# [Aim]
Exactly retype the lines from the one containing "Write a Blender" through the one containing "from mathutils import"; both ends count, pictures do not.

* Start *

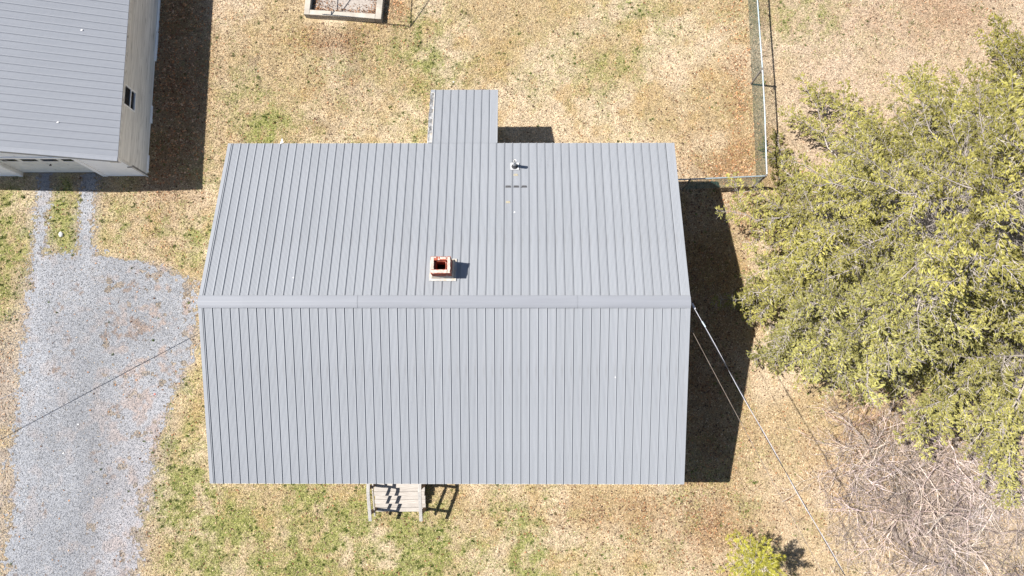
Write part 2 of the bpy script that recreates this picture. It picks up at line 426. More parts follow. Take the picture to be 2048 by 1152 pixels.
def lawn_color(x, y):
    n1 = fbm(x, y, .55, 4, 12)[:, None]; n2 = fbm(x, y, 1.7, 4, 13)[:, None]
    c = STRAW * (1 - sstep(.38, .64, n1)) + PALE * sstep(.38, .64, n1)
    w = sstep(.5, .75, n2) * .7
    c = c * (1 - w) + GOLD * w
    pk = (sstep(7.6, 9.5, x) * sstep(5, 8, y) + .4 * sstep(4, 8, x) * sstep(1, -4, y) + .35 * sstep(-11.3, -10, x) * sstep(-8, -9.5, x) * sstep(4, 9, y))[:, None] * .75
    pk = np.clip(pk, 0, 1)
    c = c * (1 - pk) + PINK * pk
    gy = (.7 * blob(x, y, -5.5, 11.3, .6, .8) + .45 * blob(x, y, -8.7, 10.7, .6, .8) + .4 * blob(x, y, -6.0, 9.0, .8, .8))[:, None] * sstep(.35, .6, n2)
    c = c * (1 - gy) + GREYB * gy
    b = brownness(x, y)[:, None] * .62; c = c * (1 - b) + BROWN * b
    shade_brown = (.55 * blob(x, y, -11.3, 10.2, 1.0, 4.2) ** .6 * (x < -10.1) + .45 * blob(x, y, 5.6, 2.0, 1.3, 5.2))[:, None]; shade_brown = np.clip(shade_brown, 0, .7)  # warm shadow brown painted into the lawn beside garage and house
    c = c * (1 - shade_brown) + np.array([.36, .225, .125]) * shade_brown
    g = greenness(x, y)[:, None]; c = c * (1 - g) + GREEN * g
    dd = drive_field(x, y)[:, None]; dw = np.clip(sstep(-.15, .25, dd), 0, 1) * .9
    c = c * (1 - dw) + (np.array([.34, .285, .235]) * (.8 + .4 * n2)) * dw
    # thin gravelly verge on both sides of the drive
    d = drive_field(x, y); v = np.clip(sstep(-.75, -.05, d), 0, 1)[:, None] * .55 * sstep(.35, .65, n2)
    v = np.maximum(v, (.8 * sstep(-15.5, -15.9, x) * sstep(3.6, .5, y))[:, None] * sstep(.25, .5, n2))
    c = c * (1 - v) + np.array([.42, .36, .315]) * v
    return c

# ------------------------------------------------------------------ ground
gx = np.arange(-21, 21.01, .1); gy = np.arange(-11, 19.01, .1)
X, Y = np.meshgrid(gx, gy); nx, ny = len(gx), len(gy)
xf, yf = X.ravel(), Y.ravel()
Z = (fbm(xf, yf, .35, 3, 20) - .5) * .0
V = np.stack([xf, yf, Z], 1)
cc = lawn_color(xf, yf) * .80
ii = (np.arange(ny - 1)[:, None] * nx + np.arange(nx - 1)[None]).ravel()
F = np.stack([ii, ii + 1, ii + nx + 1, ii + nx], 1)
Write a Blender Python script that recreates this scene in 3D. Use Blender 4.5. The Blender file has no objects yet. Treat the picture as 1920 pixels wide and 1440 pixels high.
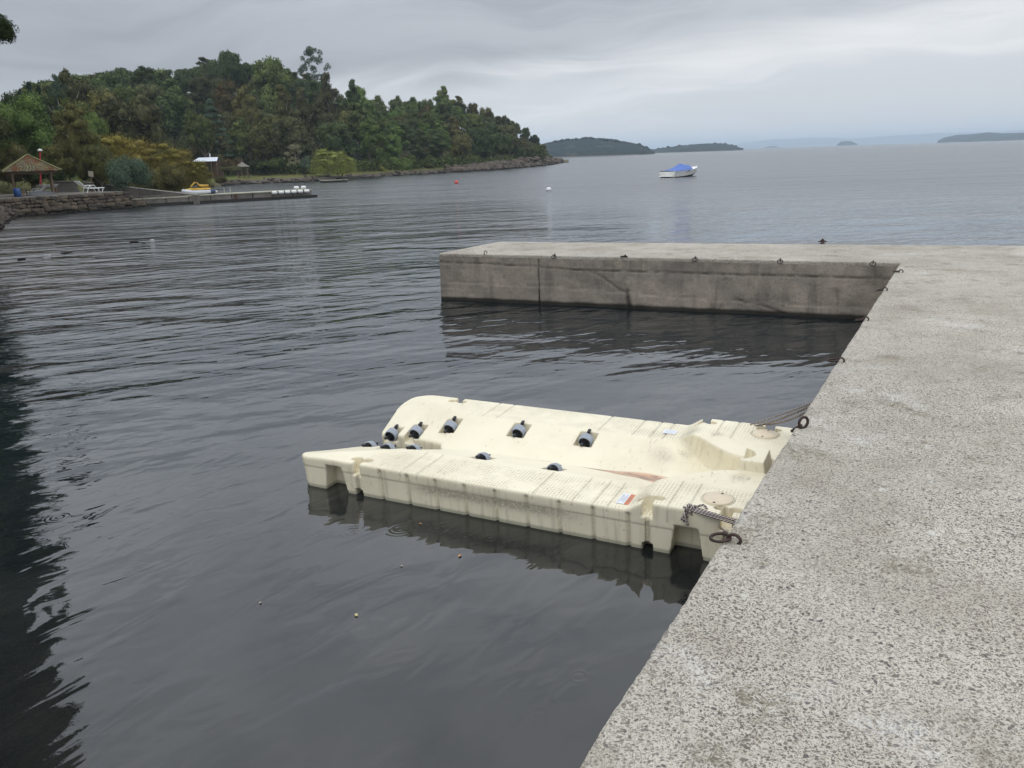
import bpy, math, random
import numpy as np
from mathutils import Vector, Matrix, Euler, noise as mn

R = math.radians
S = bpy.context.scene
C = S.collection

# ------------------------------------------------------------------ camera, sky, sun, exposure
EYE = 2.4
PITCH, ROLL, FPX = R(15.918), R(1.873), 1500.0
cam_d = bpy.data.cameras.new('camera')
cam = bpy.data.objects.new('camera', cam_d)
C.objects.link(cam)
S.camera = cam
cam_d.sensor_width = 36.0
cam_d.lens = 36.0 * FPX / 1920.0
cam_d.clip_start = 0.05
cam_d.clip_end = 60000
_F = Vector((0, math.cos(PITCH), -math.sin(PITCH)))
_U0 = Vector((0, math.sin(PITCH), math.cos(PITCH)))
_R0 = Vector((1, 0, 0))
_R = _R0 * math.cos(ROLL) - _U0 * math.sin(ROLL)
_U = _R0 * math.sin(ROLL) + _U0 * math.cos(ROLL)
cam.matrix_world = Matrix(((_R.x, _U.x, -_F.x, 0), (_R.y, _U.y, -_F.y, 0), (_R.z, _U.z, -_F.z, EYE), (0, 0, 0, 1)))

SUN_EL, SUN_AZ = R(58), R(215)
SKY_STRENGTH = 0.1
w = bpy.data.worlds.new('World')
S.world = w
w.use_nodes = True
nt = w.node_tree
nt.nodes.clear()


class G:
    """tiny node-graph helper"""
    def __init__(s, nt): s.nt = nt
    def n(s, typ, **kw):
        nd = s.nt.nodes.new(typ)
        ins = kw.pop('ins', {})
        for k, v in kw.items(): setattr(nd, k, v)
        for k, v in ins.items():
            sock = nd.inputs[k]
            if isinstance(v, bpy.types.NodeSocket): s.nt.links.new(v, sock)
            else: sock.default_value = v
        return nd
    def m(s, op, a, b=0.0, c=None, clamp=False):
        nd = s.nt.nodes.new('ShaderNodeMath'); nd.operation = op; nd.use_clamp = clamp
        for i, v in enumerate((a, b) if c is None else (a, b, c)):
            if isinstance(v, bpy.types.NodeSocket): s.nt.links.new(v, nd.inputs[i])
            else: nd.inputs[i].default_value = v
        return nd.outputs[0]
    def mix(s, f, a, b, blend='MIX'):
        nd = s.nt.nodes.new('ShaderNodeMix'); nd.data_type = 'RGBA'; nd.blend_type = blend
        for i, v in ((0, f), (6, a), (7, b)):
            if isinstance(v, bpy.types.NodeSocket): s.nt.links.new(v, nd.inputs[i])
            else: nd.inputs[i].default_value = (tuple(v) + (1,))[:4] if i else v
        return nd.outputs[2]
    def ramp(s, f, *stops):
        nd = s.nt.nodes.new('ShaderNodeValToRGB')
        s.nt.links.new(f, nd.inputs[0])
        e = nd.color_ramp.elements
        while len(e) < len(stops): e.new(0.5)
        for el, (p, c) in zip(e, stops):
            el.position = p
            el.color = (c, c, c, 1) if not isinstance(c, (tuple, list)) else (tuple(c) + (1,))[:4]
        return nd.outputs[0]
    def sstep(s, v, a, b, o0=0.0, o1=1.0):
        nd = s.nt.nodes.new('ShaderNodeMapRange'); nd.interpolation_type = 'SMOOTHSTEP'
        s.nt.links.new(v, nd.inputs[0])
        for i, x in enumerate((a, b, o0, o1)): nd.inputs[i + 1].default_value = x
        return nd.outputs[0]
    def mapv(s, vec, loc=(0, 0, 0), rot=(0, 0, 0), sc=(1, 1, 1)):
        nd = s.nt.nodes.new('ShaderNodeMapping')
        s.nt.links.new(vec, nd.inputs[0])
        nd.inputs[1].default_value = loc; nd.inputs[2].default_value = rot; nd.inputs[3].default_value = sc
        return nd.outputs[0]
    def noise(s, vec, scale, detail=3, rough=0.5, dist=0.0):
        nd = s.nt.nodes.new('ShaderNodeTexNoise')
        if vec is not None: s.nt.links.new(vec, nd.inputs['Vector'])
        nd.inputs['Scale'].default_value = scale; nd.inputs['Detail'].default_value = detail
        nd.inputs['Roughness'].default_value = rough; nd.inputs['Distortion'].default_value = dist
        return nd.outputs[0]
    def vor(s, vec, scale, feature='F1', rand=1.0):
        nd = s.nt.nodes.new('ShaderNodeTexVoronoi'); nd.feature = feature
        s.nt.links.new(vec, nd.inputs['Vector'])
        nd.inputs['Scale'].default_value = scale; nd.inputs['Randomness'].default_value = rand
        return nd


g = G(nt)
tc = g.n('ShaderNodeTexCoord').outputs['Generated']
sky = g.n('ShaderNodeTexSky', sky_type='NISHITA', sun_disc=False, sun_elevation=SUN_EL, sun_rotation=SUN_AZ)
sx = g.n('ShaderNodeSeparateXYZ', ins={0: tc})
X, Y, Z = sx.outputs
zc = g.m('MAXIMUM', Z, 0.0)
az = g.m('ARCTAN2', X, Y)
# stratus in long level bands: azimuth / elevation noise stretched sideways, plus a ceiling projected on a plane
warp = g.noise(g.n('ShaderNodeCombineXYZ', ins={0: g.m('MULTIPLY', az, 1.3), 1: g.m('MULTIPLY', Z, 3.0)}).outputs[0], 1.6, 3, 0.5)
band_z = g.m('ADD', g.m('MULTIPLY', Z, 9.0), g.m('MULTIPLY', g.m('SUBTRACT', warp, 0.5), 1.9))
band_z = g.m('SUBTRACT', band_z, g.m('MULTIPLY', az, 0.35))
bands = g.noise(g.n('ShaderNodeCombineXYZ', ins={0: g.m('MULTIPLY', az, 1.1), 1: band_z, 2: 3.7}).outputs[0], 1.25, 6, 0.48, 0.35)
den = g.m('ADD', zc, 0.14)
pl = g.n('ShaderNodeCombineXYZ', ins={0: g.m('DIVIDE', X, den), 1: g.m('DIVIDE', Y, den), 2: 0.3}).outputs[0]
ceil_n = g.noise(pl, 0.8, 5, 0.5, 0.4)
wz = g.sstep(Z, 0.18, 0.45)
cl = g.m('ADD', g.m('MULTIPLY', bands, g.m('SUBTRACT', 1.0, wz)), g.m('MULTIPLY', ceil_n, wz))
fine = g.noise(g.n('ShaderNodeCombineXYZ', ins={0: g.m('MULTIPLY', az, 3.2), 1: g.m('MULTIPLY', band_z, 2.6), 2: 9.1}).outputs[0], 1.3, 5, 0.55, 0.5)
cl = g.m('ADD', cl, g.m('MULTIPLY', g.m('SUBTRACT', fine, 0.5), 0.45))
cl = g.sstep(cl, 0.36, 0.64)
# brighter to the open lake on the right and thicker cloud to the left and above the view
zb = g.m('ADD', g.m('MULTIPLY', g.m('SUBTRACT', fine, 0.5), 0.035), g.m('ADD', 0.104, g.m('ADD', g.m('MULTIPLY', az, 0.07), g.m('MULTIPLY', g.m('SUBTRACT', warp, 0.5), 0.06))))
bright = g.sstep(g.m('SUBTRACT', zb, Z), -0.022, 0.030)
bright = g.m('MULTIPLY', bright, g.sstep(az, -0.62, 0.1, 0.35, 1.0))
side = g.sstep(az, -0.6, 0.6)
dark_c = g.mix(side, (3.25, 3.45, 3.8), (3.7, 3.95, 4.4))
streak_d = g.mix(side, (4.3, 4.55, 5.0), (5.9, 6.1, 6.4))
light_c = g.mix(cl, (6.7, 6.95, 7.2), (8.4, 8.5, 8.6))
col = g.mix(g.m('MULTIPLY', cl, 0.8), dark_c, streak_d)
col = g.mix(bright, col, light_c)
low = g.sstep(Z, 0.0, 0.05)
hz_c = g.mix(side, (6.2, 6.5, 6.95), (6.9, 7.2, 7.6))
col = g.mix(g.m('MULTIPLY', g.m('SUBTRACT', 1.0, low), 0.7), col, hz_c)
col = g.mix(g.sstep(Z, 0.14, 0.5), col, g.mix(cl, (4.3, 4.6, 5.05), (5.5, 5.75, 6.1)))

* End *

# [Written solution]
Write a Blender Python script that recreates this scene in 3D. Use Blender 4.5. The Blender file has no objects yet. Treat the picture as 1920 pixels wide and 1440 pixels high.
import bpy, math, random
import numpy as np
from mathutils import Vector, Matrix, Euler, noise as mn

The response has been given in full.